Founder’s Blog

Going National on the Achievement Gaps

If you have been reading this website over the years, you need no introduction to Miguel Cardona. We have been reporting on his many accomplishments since he was chosen as an Alma Exley Scholar in 1998.

Most recently, he has had an article published in a prominent national professional journal, District Administration. His article reported on the State of Connecticut’s initiative to close the achievement gaps in our public schools.


Connecticut has the widest gaps in the nation between the scores of students of color and white students as well between those of low-income students and non-low-income students. Calling this situation unacceptable, the Connecticut General Assembly convened a task force in 2011. The panel’s charge was to study these gaps and recommend solutions. The legislature’s stated goal was to close the gaps by 2020.

Dr. Cardona was named co-chair of the task force. At that time, he was principal of Hanover Elementary School in Meriden. He now serves as assistant superintendent of Meriden Schools. Named as the other co-chair was Toni Harp, then a state senator and now mayor of New Haven.

The task force heard testimony from educators and other experts, and also from children themselves, and submitted a master plan early in 2014. The plan includes a variety of recommendations for actions to close the gaps by 2020.

In his article, Dr. Cardona explains that the task force took an innovative approach to its challenge. This involved examining factors within the schools as well as external causes.

Reflecting this innovative approach, the task force helped create the Interagency Council (IC), to promote collaboration between educators and non-educators in addressing the gaps. This will encourage collaboration among various agencies serving the same children.

In a thought-provoking conclusion to the article, Dr. Cardona goes beyond the scope of the task force’s master plan by calling attention to another gap. This is the gap between spending on incarceration and education, with prisons accounting for nearly five dollars for every dollar spent on schools.

“Unless the funding gap between prisons and schools is reversed, I fear very little will change in the next 25 years,” he wrote. Strong words from a strong advocate for children.

You can read the article at:

I’m delighted that a valued member of the Alma Exley scholarship family has been taking the lead in addressing a vital issue in Connecticut – and that he has received this national recognition.

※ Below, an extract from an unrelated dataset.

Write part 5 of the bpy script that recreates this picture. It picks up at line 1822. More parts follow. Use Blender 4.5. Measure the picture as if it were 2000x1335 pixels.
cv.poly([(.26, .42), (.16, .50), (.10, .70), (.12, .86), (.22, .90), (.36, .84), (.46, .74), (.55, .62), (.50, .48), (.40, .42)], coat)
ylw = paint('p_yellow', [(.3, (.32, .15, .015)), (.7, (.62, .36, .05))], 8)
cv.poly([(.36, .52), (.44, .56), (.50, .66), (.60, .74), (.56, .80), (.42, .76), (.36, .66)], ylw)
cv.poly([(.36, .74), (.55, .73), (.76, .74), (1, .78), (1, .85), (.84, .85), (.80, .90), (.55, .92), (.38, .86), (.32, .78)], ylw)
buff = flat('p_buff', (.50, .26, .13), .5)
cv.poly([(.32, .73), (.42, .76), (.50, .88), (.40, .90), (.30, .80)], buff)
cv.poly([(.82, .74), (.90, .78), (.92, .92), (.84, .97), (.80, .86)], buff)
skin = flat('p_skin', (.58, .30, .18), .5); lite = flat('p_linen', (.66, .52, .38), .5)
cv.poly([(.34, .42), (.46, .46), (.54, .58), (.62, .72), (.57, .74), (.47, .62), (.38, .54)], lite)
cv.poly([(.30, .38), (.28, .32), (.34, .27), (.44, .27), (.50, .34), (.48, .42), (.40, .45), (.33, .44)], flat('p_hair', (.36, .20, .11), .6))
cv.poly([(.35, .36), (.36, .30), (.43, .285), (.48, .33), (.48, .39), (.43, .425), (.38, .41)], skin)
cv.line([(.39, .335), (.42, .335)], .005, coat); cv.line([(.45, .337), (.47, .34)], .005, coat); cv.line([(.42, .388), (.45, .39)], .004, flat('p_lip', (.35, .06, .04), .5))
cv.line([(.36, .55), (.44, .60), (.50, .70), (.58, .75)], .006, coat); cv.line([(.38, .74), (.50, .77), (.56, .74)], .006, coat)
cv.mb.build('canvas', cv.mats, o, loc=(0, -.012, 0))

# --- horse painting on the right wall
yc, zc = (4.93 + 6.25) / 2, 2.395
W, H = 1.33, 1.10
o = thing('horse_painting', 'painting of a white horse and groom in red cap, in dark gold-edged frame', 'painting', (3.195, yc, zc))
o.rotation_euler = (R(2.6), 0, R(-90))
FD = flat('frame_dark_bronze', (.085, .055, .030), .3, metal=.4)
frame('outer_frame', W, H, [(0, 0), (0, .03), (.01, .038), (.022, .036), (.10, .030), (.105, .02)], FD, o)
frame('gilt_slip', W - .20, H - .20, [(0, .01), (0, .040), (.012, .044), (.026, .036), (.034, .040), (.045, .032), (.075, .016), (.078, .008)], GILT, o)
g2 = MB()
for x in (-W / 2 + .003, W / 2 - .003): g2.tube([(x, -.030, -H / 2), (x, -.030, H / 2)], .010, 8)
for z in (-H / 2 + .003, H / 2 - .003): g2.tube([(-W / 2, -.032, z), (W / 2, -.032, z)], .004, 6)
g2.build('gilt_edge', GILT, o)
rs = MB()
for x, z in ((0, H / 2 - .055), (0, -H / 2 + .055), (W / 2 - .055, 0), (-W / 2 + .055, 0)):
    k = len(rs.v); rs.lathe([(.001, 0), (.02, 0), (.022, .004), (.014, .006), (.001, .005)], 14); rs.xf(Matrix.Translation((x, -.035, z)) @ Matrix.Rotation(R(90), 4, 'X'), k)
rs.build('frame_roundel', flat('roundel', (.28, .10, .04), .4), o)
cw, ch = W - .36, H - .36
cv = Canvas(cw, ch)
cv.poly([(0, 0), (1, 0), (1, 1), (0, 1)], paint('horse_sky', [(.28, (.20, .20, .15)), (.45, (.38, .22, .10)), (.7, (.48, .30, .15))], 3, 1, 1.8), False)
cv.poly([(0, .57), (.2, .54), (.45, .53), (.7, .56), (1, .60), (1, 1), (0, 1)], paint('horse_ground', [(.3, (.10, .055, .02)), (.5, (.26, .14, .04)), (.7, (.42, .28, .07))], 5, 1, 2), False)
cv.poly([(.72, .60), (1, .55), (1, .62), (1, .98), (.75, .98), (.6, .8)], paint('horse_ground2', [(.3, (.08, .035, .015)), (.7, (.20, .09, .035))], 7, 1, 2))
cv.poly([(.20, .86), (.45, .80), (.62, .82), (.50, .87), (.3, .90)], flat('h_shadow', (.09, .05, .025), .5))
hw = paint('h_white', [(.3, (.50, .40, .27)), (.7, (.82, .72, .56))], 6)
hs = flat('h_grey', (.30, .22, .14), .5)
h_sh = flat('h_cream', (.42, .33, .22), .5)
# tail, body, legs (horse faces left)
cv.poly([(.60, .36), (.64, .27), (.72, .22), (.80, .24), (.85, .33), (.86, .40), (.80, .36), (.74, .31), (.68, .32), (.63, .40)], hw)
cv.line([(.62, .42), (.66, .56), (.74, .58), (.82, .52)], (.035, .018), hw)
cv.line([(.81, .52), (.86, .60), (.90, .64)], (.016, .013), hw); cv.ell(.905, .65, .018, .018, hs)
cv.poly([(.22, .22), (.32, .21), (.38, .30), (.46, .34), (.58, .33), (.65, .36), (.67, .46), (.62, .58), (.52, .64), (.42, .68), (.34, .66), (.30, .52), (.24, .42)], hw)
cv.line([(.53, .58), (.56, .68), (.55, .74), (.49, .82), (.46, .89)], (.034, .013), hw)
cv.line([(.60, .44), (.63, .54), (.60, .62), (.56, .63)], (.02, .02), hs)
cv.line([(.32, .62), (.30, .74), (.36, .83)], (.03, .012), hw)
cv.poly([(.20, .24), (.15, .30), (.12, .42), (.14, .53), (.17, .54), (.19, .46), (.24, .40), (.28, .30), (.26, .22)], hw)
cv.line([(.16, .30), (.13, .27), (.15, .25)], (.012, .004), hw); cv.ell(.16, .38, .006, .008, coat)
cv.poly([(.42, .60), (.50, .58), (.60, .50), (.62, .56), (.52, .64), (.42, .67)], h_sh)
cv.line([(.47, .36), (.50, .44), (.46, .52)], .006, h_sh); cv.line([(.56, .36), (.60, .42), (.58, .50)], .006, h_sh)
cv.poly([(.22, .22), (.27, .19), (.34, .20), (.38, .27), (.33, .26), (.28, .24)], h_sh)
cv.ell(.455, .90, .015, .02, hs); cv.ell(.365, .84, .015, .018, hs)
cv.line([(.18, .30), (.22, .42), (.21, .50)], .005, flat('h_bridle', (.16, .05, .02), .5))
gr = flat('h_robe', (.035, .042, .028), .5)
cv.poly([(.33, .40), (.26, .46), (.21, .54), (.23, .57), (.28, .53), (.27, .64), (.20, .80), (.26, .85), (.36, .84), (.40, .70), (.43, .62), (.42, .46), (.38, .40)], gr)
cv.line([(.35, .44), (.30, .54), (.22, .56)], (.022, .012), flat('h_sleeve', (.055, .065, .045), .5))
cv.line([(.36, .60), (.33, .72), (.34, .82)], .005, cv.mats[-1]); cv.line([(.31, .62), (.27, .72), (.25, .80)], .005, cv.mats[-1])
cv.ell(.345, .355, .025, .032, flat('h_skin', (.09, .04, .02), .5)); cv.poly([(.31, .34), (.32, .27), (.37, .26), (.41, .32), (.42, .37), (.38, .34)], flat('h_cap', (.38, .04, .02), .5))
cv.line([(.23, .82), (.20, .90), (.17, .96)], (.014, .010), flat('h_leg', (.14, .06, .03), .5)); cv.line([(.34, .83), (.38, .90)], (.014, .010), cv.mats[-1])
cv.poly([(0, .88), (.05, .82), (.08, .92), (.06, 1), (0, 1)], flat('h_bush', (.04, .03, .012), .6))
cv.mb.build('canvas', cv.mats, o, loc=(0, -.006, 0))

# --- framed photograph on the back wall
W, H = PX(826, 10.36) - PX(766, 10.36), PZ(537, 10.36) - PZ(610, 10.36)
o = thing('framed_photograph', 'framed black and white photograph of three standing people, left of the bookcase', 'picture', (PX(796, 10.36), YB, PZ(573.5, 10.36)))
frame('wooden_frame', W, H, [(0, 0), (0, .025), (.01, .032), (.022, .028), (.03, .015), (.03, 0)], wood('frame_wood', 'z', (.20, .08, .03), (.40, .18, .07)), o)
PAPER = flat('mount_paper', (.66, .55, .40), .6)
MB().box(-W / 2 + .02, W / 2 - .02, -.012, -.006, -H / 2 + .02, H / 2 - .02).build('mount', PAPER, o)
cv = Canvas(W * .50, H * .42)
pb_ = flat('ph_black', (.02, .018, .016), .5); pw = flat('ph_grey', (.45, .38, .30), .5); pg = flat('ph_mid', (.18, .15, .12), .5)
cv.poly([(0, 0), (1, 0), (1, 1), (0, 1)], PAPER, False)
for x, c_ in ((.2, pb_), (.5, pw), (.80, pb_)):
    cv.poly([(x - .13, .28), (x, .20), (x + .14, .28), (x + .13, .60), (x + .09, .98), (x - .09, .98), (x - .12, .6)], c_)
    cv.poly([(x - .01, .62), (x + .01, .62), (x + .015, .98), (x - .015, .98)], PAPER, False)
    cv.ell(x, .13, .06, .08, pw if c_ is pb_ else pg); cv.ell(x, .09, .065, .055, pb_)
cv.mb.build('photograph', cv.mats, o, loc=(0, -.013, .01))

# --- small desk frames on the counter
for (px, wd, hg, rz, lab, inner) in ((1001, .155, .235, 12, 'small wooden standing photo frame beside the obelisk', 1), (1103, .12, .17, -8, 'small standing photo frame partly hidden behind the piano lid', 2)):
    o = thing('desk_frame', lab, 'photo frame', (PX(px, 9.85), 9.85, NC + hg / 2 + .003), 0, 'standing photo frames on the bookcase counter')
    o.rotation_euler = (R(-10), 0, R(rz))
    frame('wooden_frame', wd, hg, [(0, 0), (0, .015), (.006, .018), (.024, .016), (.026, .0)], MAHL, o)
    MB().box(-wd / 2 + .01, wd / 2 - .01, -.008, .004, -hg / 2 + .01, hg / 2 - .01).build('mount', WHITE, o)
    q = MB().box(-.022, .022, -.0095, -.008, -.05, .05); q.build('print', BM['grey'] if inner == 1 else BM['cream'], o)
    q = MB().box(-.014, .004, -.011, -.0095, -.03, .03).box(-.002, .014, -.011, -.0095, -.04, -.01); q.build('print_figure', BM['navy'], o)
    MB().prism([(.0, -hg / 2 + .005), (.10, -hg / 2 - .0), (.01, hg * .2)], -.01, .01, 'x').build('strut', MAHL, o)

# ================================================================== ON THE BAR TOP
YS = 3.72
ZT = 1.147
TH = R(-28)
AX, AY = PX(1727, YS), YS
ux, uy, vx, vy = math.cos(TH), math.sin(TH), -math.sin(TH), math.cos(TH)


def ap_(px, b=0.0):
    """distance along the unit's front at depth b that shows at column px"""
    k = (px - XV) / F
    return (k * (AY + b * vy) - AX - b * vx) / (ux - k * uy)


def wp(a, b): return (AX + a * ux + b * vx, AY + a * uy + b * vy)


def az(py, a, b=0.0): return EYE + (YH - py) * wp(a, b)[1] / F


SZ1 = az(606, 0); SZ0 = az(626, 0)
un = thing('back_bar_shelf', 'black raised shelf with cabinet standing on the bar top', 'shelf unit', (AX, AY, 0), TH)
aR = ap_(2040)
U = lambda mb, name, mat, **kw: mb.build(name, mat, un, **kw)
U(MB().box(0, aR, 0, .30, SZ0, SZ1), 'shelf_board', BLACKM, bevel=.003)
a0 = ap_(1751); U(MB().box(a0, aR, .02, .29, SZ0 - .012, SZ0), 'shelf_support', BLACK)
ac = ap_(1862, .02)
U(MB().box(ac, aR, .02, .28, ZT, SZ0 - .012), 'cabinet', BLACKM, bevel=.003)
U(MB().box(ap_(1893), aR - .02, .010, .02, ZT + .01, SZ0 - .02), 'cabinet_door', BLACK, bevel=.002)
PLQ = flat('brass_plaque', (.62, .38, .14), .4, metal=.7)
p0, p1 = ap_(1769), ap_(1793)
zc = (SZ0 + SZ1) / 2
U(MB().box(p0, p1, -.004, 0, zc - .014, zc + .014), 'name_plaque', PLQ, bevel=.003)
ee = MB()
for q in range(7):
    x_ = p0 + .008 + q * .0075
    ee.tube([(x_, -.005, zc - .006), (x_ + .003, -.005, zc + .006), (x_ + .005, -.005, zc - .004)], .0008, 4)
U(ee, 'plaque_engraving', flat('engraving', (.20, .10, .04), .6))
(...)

I wish Dr. Cardona and his task force well in their continuing efforts over the next several years. And I also wish to recognize the work that all of our scholarship recipients are doing in this same cause. In their daily activities on behalf of students across the country, they are surely making a significant difference.

– Woody Exley


Founder’s Blog

I’m pleased to have this opportunity to reflect on the impact of the scholarship program, the accomplishments of our recipients, and developments in the drive to achieve greater diversity in the teaching profession.Your comments are welcome at

Woody portrait 8-27-2016
-Woody Exley


Angelica Gibbs — Master Teacher

tomi gibbs kalin
Master Teacher Angelica Gibbs, right, with her principal, Jenna Kalin, left, and senior
student/advisee Oluwatomisin Ogungbenle.

Over the past 20 years, Alma Exley Scholars have pursued a wide variety of paths within the field of education. Many have matured as outstanding classroom teachers. Others have emerged as principals and as leaders at the district and state levels.

It’s always good to learn about their accomplishments, and it is especially pleasing when a recipient is honored for exemplary work with students.

I was delighted to learn recently that Angelica Gibbs, whom we honored in 2005, has been honored as a Master Teacher. Check out this video in which her students and colleagues speak glowingly of her qualities as an outstanding teacher.

Angie, who grew up in New Haven, graduated from Connecticut College. Her first job was as a Spanish teacher at the Match Charter Public School in Boston. Within two years she earned a master’s degree at Lesley University.

After nine years in Boston, she made a new start by heading west. She signed on as a Spanish teacher at Green Valley Ranch High School, part of the Denver Schools of Science and Technology (DSST) system in Colorado.

After just one year in Denver, she was honored with the designation as a Master Teacher. A master teacher typically has more than six years of experience, has demonstrated strong student achievement, and is a positive contributor to school culture.

Angie teaches Spanish 3 as well as Advanced Placement Spanish and Spanish for Native Speakers to senior students. All of her AP Spanish students passed the AP exam last year — a remarkable achievement — and all of her Spanish 3 students showed tremendous growth over time on their trimester final exams.

She received the honor because of the exam results, her 10 years of experience, and positively strong results in surveys of peers, students, parents and administrators about her teaching, collaboration, communication and leadership.

“I feel honored to earn this distinction after just one year in Denver,” Angie told me. “It’s deeply satisfying to have an impact on the lives of so many young people as a teacher. I hope this kind of recognition inspires others to choose teaching as a career.”

As for me, I’m so pleased for Angie, and I’m delighted to have this opportunity to put the spotlight on another of our outstanding Alma Exley Scholars who are making a difference every day in school systems all across the country.